Le categorie dalla 31 alla 38 riguardano gli atleti che hanno una paralisi cerebrale. Nelle gare che contengono le sigle T32, T33 e T34 si compete con una sedie a rotelle, mentre in quelle che vanno da F31 a F34 è previsto il lancio di attrezzi da seduti. Gli atleti che fanno parte delle categorie T35, T36, T37 e T38 competono in eventi di corsa. Infine, nelle gare contraddistinte dalle sigle F35, F36, F37 e F38, i partecipanti lanciano degli attrezzi stando in piedi.

Una gara di salto in lungo femminile alle Paralimpiadi
Una gara di salto in lungo femminile alle Paralimpiadi | EPA/Javier Etxezarreta – Olympialab.it

Nelle categorie T/F 40-41 gareggiano gli atleti di bassa statura.
Alle gare contraddistinte dalle sigle T/F 42, 43 e 44 partecipano atleti con problemi agli arti inferiori, spesso usando delle protesi.
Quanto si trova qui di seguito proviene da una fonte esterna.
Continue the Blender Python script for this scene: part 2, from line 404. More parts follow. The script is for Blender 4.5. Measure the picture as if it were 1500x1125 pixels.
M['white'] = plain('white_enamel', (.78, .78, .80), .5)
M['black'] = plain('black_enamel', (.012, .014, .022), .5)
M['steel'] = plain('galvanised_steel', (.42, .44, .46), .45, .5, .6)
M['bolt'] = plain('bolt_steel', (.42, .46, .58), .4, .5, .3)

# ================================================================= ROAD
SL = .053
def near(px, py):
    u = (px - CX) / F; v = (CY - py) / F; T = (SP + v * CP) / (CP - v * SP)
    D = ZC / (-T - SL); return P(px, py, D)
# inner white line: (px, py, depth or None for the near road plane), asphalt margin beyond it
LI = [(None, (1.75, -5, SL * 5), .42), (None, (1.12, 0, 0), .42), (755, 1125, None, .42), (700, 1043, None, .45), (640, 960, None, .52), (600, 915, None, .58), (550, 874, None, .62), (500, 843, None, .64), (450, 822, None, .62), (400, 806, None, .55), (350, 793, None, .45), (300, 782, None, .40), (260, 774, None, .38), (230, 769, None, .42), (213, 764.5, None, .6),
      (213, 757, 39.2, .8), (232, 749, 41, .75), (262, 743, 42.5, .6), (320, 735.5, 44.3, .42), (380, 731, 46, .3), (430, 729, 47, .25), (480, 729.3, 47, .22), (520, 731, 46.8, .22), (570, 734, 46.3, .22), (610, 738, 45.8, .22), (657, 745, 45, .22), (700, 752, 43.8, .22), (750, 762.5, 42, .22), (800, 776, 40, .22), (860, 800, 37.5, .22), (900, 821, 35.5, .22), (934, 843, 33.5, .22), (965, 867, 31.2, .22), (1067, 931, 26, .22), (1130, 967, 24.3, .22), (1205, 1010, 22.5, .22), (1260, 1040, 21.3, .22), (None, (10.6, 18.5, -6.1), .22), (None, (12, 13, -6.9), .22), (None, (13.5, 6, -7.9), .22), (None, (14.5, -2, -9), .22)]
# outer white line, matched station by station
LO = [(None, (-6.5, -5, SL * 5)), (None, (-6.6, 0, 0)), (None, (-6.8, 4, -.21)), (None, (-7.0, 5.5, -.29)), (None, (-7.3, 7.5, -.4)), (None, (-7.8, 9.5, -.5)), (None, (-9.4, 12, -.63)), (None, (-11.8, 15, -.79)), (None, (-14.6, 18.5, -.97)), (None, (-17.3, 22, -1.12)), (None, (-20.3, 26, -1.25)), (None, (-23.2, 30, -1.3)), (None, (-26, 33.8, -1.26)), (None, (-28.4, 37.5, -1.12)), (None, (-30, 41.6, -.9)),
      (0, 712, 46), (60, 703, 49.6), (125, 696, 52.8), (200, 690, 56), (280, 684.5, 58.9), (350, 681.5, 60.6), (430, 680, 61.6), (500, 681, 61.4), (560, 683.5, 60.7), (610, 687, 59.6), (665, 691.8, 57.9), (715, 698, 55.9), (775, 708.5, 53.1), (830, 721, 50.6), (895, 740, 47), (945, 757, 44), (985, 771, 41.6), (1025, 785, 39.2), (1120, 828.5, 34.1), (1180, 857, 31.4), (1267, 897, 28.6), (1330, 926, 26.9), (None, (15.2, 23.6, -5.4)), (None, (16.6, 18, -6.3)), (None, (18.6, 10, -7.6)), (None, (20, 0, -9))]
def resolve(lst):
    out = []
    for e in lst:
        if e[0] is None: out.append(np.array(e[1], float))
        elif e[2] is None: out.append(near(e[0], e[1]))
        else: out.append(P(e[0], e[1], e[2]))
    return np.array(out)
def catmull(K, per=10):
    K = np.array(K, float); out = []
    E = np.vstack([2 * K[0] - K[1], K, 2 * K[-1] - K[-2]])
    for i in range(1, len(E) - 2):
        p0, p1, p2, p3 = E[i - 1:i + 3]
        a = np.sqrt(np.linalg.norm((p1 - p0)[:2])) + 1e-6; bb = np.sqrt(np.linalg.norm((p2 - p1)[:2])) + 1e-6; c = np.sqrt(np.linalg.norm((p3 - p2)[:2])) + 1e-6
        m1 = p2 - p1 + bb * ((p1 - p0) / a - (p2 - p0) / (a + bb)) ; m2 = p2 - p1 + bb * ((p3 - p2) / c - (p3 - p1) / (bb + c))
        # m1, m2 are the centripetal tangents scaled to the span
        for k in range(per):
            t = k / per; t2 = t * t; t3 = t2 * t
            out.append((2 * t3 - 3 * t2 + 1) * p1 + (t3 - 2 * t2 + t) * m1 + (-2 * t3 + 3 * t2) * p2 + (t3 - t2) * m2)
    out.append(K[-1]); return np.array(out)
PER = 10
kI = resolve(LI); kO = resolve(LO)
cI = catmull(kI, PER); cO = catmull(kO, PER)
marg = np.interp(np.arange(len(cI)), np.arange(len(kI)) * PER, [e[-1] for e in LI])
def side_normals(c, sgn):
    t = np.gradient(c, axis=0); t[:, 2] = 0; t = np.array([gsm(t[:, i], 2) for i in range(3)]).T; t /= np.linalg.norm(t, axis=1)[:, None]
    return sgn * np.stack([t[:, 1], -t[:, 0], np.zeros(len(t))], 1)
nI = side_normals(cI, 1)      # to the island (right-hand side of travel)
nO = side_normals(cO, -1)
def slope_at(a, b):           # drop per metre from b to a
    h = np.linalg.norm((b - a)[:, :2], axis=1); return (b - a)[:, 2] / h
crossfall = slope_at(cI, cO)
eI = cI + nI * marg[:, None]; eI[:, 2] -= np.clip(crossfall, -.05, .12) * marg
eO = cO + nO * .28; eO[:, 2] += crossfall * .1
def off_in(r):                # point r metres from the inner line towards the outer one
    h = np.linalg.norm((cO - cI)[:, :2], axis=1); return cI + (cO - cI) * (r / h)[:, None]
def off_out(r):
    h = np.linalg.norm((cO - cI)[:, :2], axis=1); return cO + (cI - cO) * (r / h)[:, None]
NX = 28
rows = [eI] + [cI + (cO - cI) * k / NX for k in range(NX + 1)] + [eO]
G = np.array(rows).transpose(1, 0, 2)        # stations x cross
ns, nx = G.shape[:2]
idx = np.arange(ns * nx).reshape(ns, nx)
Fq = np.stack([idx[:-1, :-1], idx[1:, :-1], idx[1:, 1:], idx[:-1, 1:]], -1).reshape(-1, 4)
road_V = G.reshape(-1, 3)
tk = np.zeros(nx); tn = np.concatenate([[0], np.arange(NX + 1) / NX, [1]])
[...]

Anche chi è privo di arti inferiori o ha una gamba più corta dell’altra fa parte di queste categorie.
Le categorie da T45 a T47, invece, sono riservate agli atleti con problemi alle braccia.

Gli atleti che competono nelle gare con le sigle da T51 a T57 gareggiano su una carrozzina a causa di problemi fisici come lesioni alla spina dorsale, malformazioni, amputazioni e lesioni nervose o muscolo-scheletriche.

Infine, nelle categorie dalla 61 alla 64 gareggiano atleti con amputazioni degli arti inferiori.

Alcuni casi particolari

La divisione in categorie segue delle regole un po’ particolari in alcune discipline. Per esempio, nel caso del ciclismo su strada la lettera presente nella sigla varia in base al tipo di veicolo usato: C sta per cycling (bicicletta), H per handbike (mezzo di locomozione che si sposta tramite manovelle che il pilota deve muovere con le mani) e T per triciclo (bicicletta con tre ruote). Fa eccezione la categoria B (blind) che si riferisce agli atleti con cecità che devono gareggiare in tandem con una guida davanti.

Nel triathlon, la sigla PTWC1 (paratriathlon wheelchair 1), più lunga di quelle elencate finora, indica le competizioni nelle quali gareggiano atleti in sedia a rotelle con disabilità.

Gli sport di squadra non prevedono categorie diverse, tuttavia ci sono delle limitazioni per quanto riguarda la selezione degli atleti e la formazione delle squadre. Sarebbe sbagliato, per esempio, permettere a un giocatore che ha una disabilità non riguardante la vista di partecipare a una partita di calcio a cinque per ciechi, dove tutte le persone sul campo (esclusi i portieri) sono ipovedenti o ciechi. Chiaramente non tutti i problemi alla vista sono uguali, quindi, per rendere la competizione equa, i calciatori che partecipano sono bendati.

Il sitting volley prevede due categorie di giocatori: VS1 e VS2. Questi ultimi hanno delle disabilità meno gravi, pertanto possono essercene solo due in ogni squadra.

Nel caso del judo, disciplina riservata agli atleti ciechi o ipovedenti, gli atleti non sono divisi in base alla gravità della loro disabilità bensì in base al peso.

Le competizioni di sollevamento pesi sono aperte agli atleti con disabilità degli arti inferiori, ma non prevedono la partecipazione di persone cieche/ipovedenti o con disabilità intellettive. Anche in questo caso la divisione degli atleti avviene in base al peso e in tutto ci sono dieci categorie, in ognuna delle quali vince il partecipante che solleva il peso maggiore alla panca.